■ Exercise requirements
Among the entries below, find the lines with "part" and copy them.

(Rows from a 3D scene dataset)
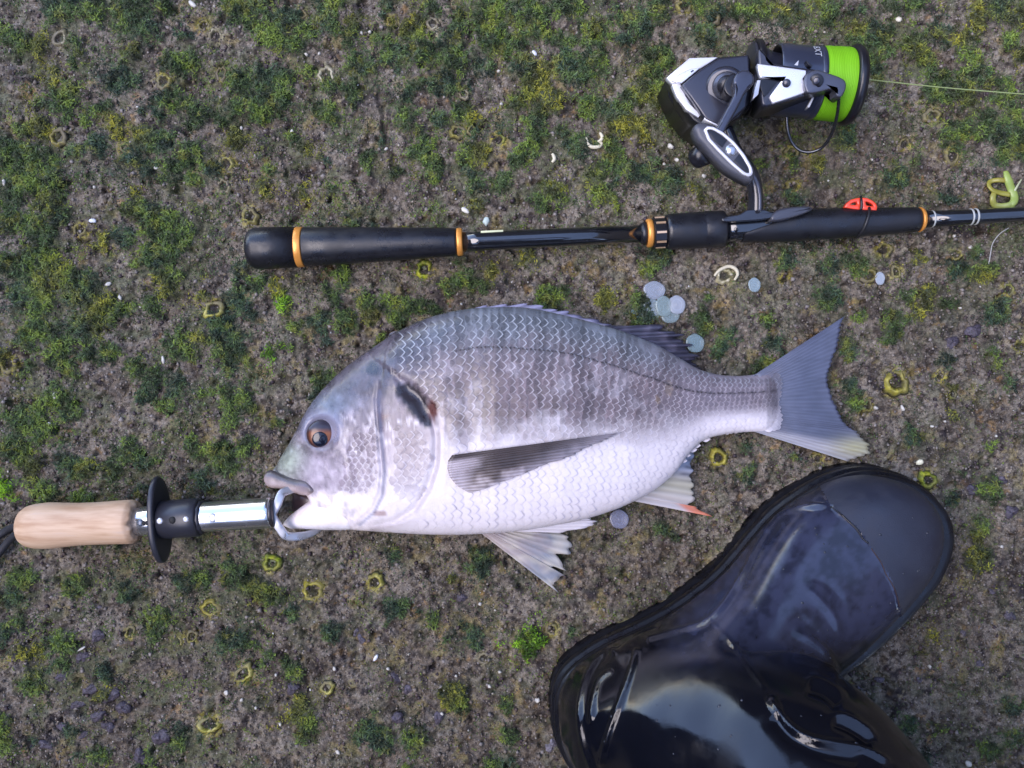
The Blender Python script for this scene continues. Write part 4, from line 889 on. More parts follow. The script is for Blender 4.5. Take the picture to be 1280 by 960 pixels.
# bail arm, screw, wire
plate('bail_arm', [(1006, 103), (1008, 94), (1014, 88), (1024, 87), (1036, 91), (1050, 96), (1057, 101), (1058, 109), (1055, 117), (1051, 121), (1045.5, 119), (1045, 111), (1036, 111.5), (1020, 115.5), (1010, 116), (1006.5, 110)], .060, .0712, m_rgrey, reel, bevel=2.2, smooth_n=3)
turned('screw', [(1020.5, 101, .070, 8.6), (1020.5, 101, .0718, 8.6), (1020.501, 101, .0721, 8)], m_rblack, reel, n=32)
turned('screw_head', [(1020.5, 101, .072, 5), (1020.5, 101, .0735, 4.6), (1020.501, 101, .0737, 3.6)], m_rdark, reel, n=6)
plate('line_roller', [(1044, 110), (1051, 110), (1051, 120), (1045, 119.5)], .055, .066, m_rblack, reel, bevel=1)
tube('bail_wire', [at(1049, 117, .064), at(1048.5, 124, .061), at(1047, 140, .052), at(1043, 158, .042), at(1037, 172, .034), at(1028, 184, .028), at(1014, 190, .024), at(1000, 188, .022), at(990, 178, .022), at(985, 164, .024), at(983.5, 148, .026), at(984, 135, .028)], .00105, mat('steel_wire', (.07, .075, .085), .2, metal=.8), reel, n=10)
plate('white_mark', [(1017, 118), (1019.5, 118), (1012, 134), (1009.5, 134)], .0525, .0590, m_white, reel, bevel=.3)
tri('white_triangle', [(993, 81), (998.5, 75), (997.5, 82)], .0675, m_white, reel)
plate('skirt_notch', [(1008, 75.5), (1016, 82), (1014.5, 84), (1010, 80)], .064, .0690, m_rblack, reel, bevel=.3)
# gear housing
plate('housing', [(834, 96), (862, 73), (898, 71), (936, 68), (939, 75), (939, 128), (925, 147), (900, 160), (880, 160), (866, 150), (848, 128)], .012, .052, m_rblack, reel, bevel=3)
plate('housing_rear', [(833.5, 96.5), (862, 72), (898, 71), (875, 86), (851, 104), (840, 105)], .050, .0560, m_silver2, reel, bevel=2)
plate('housing_band', [(839, 103), (850, 104), (857, 120), (866, 133), (876, 143), (873, 147), (858, 137), (846, 121)], .0495, .0552, m_silver2, reel, bevel=.8)
plate('rear_cover', [(840, 101), (848, 93), (862, 86), (875, 84.5), (868, 91), (852, 104)], .05, .0578, m_silver, reel, bevel=1.2)
plate('cover_slot', [(863.2, 89), (866.5, 87), (867.5, 88.5), (864.2, 90.5)], .057, .0582, m_rdark, reel, bevel=.3)
plate('side_plate', [(852, 106), (875, 87), (898, 72.5), (936, 68), (937, 84), (937, 110), (933, 134), (915, 150), (899, 157), (882, 149), (872, 134)], .04, .0605, m_rdark, reel, bevel=2.6)
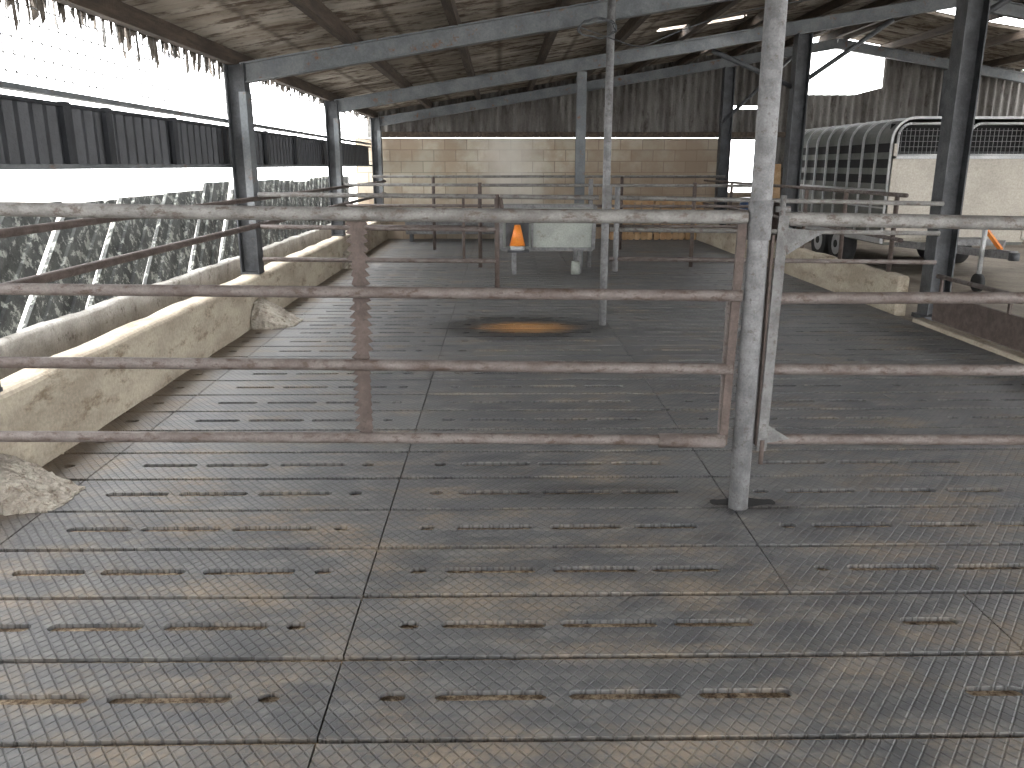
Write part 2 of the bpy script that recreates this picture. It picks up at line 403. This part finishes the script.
# ---------------------------------------------------------------- columns
for y in BAYS:
    c = MB('steel_column', [M_black, M_galv, M_paint])
    c.ibeam((-2.46, y, 0.46), (-2.46, y, zr(-2.46) - 0.0), 0.18, 0.18, M_black, (1, 0, 0))
    c.box((-2.55, y - .1, 0.46), (-2.37, y + .1, 0.48), M_black)
    c.box((-2.43, y - 0.092, 0.95), (-2.362, y + 0.092, 2.16), M_paint)
    c.done()
for (x, y, m) in [(4.40, 8.2, M_black), (4.4, 12.7, M_black), (4.5, 17.05, M_black), (8.9, 12.7, M_black), (8.9, 17.05, M_black)]:
    c = MB('steel_column', [M_black])
    c.ibeam((x, y, -0.02), (x, y, zr(x) - 0.19), 0.21, 0.21, m, (1, 0, 0)); c.box((x - .14, y - .14, -0.02), (x + .14, y + .14, 0.03)); c.done()
c = MB('steel_column', [M_paint]); c.ibeam((1.2, 12.7, 0), (1.2, 12.7, zr(1.2) - 0.19), 0.14, 0.14, M_paint, (0, 1, 0)); c.done()

def post(name, x, y, r, top):
    c = MB(name, [M_galv, M_stile]); c.cyl((x, y, -0.06), (x, y, top), r, M_galv, 24)
    return c
c = post('galvanised_post', 1.075, 3.44, 0.043, zr(1.07) + 0.02)
c.cyl((1.075, 3.44, 1.20), (1.075, 3.44, 1.36), 0.049, M_galv, 24); c.done()
c = post('galvanised_tall_post', 0.99, 7.83, 0.036, zr(1.0) + 0.02)
c.box((0.97, 7.79, 1.05), (1.04, 7.87, 1.32), M_stile); c.done()
h = MB('post_floor_socket', [M_dark])
h.prism([(1.11 + 0.15 * math.cos(t), 3.49 + 0.05 * math.sin(t) + 0.01 * math.sin(5 * t), 0.0015) for t in [i * math.pi / 12 for i in range(24)]], (0, 0, 0.0015)); h.done()

# ---------------------------------------------------------------- side cladding band (left)
cl = MB('wall_left_cladding', [M_clad, M_paint, M_galv])
n = int((17.3 - YB) / 0.0375); pv = None
for i in range(n + 1):
    y = YB + i * 0.0375; dx = 0.018 if (i // 2) % 2 else -0.018
    a = cl.bm.verts.new((-2.66 + dx, y, 1.50)); b = cl.bm.verts.new((-2.66 + dx, y, 1.86))
    if pv: cl.bm.faces.new([pv[0], a, b, pv[1]])
    pv = (a, b)
cl.obox((-2.64, YB, 1.91), (-2.64, 17.3, 1.91), 0.08, 0.03, M_paint)
cl.obox((-2.62, YB, 1.85), (-2.62, 17.3, 1.85), 0.03, 0.02, M_clad)
cl.obox((-2.62, YB, 1.49), (-2.62, 17.3, 1.49), 0.06, 0.03, M_paint)
for y in [4.4, 5.2, 5.75, 6.9, 9.6, 11, 14]:
    cl.box((-2.64, y, 1.5), (-2.61, y + 0.09, 1.87), M_clad)
cl.done()
fb = MB('feed_barrier_rail', [M_rust, M_rustdark])
fb.cyl((-2.33, YB, 0.95), (-2.33, 17.2, 0.93), 0.026, M_rustdark)
fb.cyl((-2.33, YB, 1.20), (-2.33, 17.2, 1.18), 0.022, M_rustdark)
for y in BAYS:
    for z in (.94, 1.19): fb.obox((-2.37, y, z), (-2.32, y, z), 0.05, 0.05, M_rustdark)
fb.done()
# leaning lichen-covered slabs, slanting strongly along the feed face
lean = MB('leaning_feed_sheets', [M_slant, M_timber])
y = -2.6
while y < 15.6:
    W = random.uniform(0.65, 0.95); sk = 1.15; nn = 4; zt = 1.27 + random.uniform(-.07, .05); zb0 = 0.40
    for i in range(nn):
        ya_, yb_ = y + i * W / nn, y + (i + 1) * W / nn + 0.004
        dx = 0.012 if i % 2 else -0.012
        A = [(-2.99 + dx, ya_, zb0), (-2.99 + dx, yb_, zb0), (-3.14 + dx, yb_ + sk, zt), (-3.14 + dx, ya_ + sk, zt)]
        lean.prism(A, (-0.03, 0, 0), M_slant)
    y += W + random.choice([0.10, 0.15, 0.20])
lean.done()
bw = MB('boundary_wall', [M_concp]); bw.box((-9.4, -8, -0.1), (-9.2, 30, 0.9)); bw.done()

# ---------------------------------------------------------------- back wall and gable
wb = MB('wall_back', [M_wall]); wb.box((-2.95, 17.45, -0.05), (4.62, 17.65, 2.03))
wb.box((4.62, 17.45, -0.05), (5.3, 17.65, 0.95)); wb.done()
gb = MB('wall_back_gable', [M_gable, M_timber])
def strip(x0, x1, zb, zt):
    n = int((x1 - x0) / 0.02); pv = None
    for i in range(n + 1):
        x = x0 + (x1 - x0) * i / n; dy = 0.035 * math.sin(2 * math.pi * x / 0.16)
        z1 = zt(x) if callable(zt) else zt
        a = gb.bm.verts.new((x, 17.5 + dy, zb(x) if callable(zb) else zb)); b = gb.bm.verts.new((x, 17.5 + dy, z1))
        if pv: gb.bm.faces.new([pv[0], a, b, pv[1]]).smooth = True
        pv = (a, b)
top = lambda x: zr(x) + 0.14
strip(-2.7, 4.62, 2.04, top); strip(4.62, 5.3, 2.0, 2.60); strip(4.62, 5.3, 2.66, top); strip(5.3, 6.05, -0.02, top)
strip(6.05, 7.75, -0.02, lambda x: 2.88 + 0.25 * max(0, x - 7.2)); strip(7.75, 11.0, -0.02, top)
gb.obox((-2.6, 17.42, 2.10), (11, 17.42, 2.10), 0.05, 0.10, M_timber)
gb.done()
wr = MB('wall_right', [M_gable, M_timber])
pv = None
for i in range(int(11.6 / 0.04)):
    y = 6.0 + i * 0.04; dx = 0.02 * math.sin(2 * math.pi * y / 0.16)
    a = wr.bm.verts.new((11.02 + dx, y, -0.05)); b = wr.bm.verts.new((11.02 + dx, y, 2.62))
    if pv: wr.bm.faces.new([pv[0], a, b, pv[1]])
    pv = (a, b)
wr.box((10.95, 6.0, 1.3), (11.0, 17.5, 1.42), M_timber); wr.box((10.95, 6.0, 2.5), (11.0, 17.5, 2.62), M_timber)
wr.done()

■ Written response
The Blender Python script for this scene continues. Write part 4, from line 889 on. More parts follow. The script is for Blender 4.5. Take the picture to be 1280 by 960 pixels.
Write part 2 of the bpy script that recreates this picture. It picks up at line 403. This part finishes the script.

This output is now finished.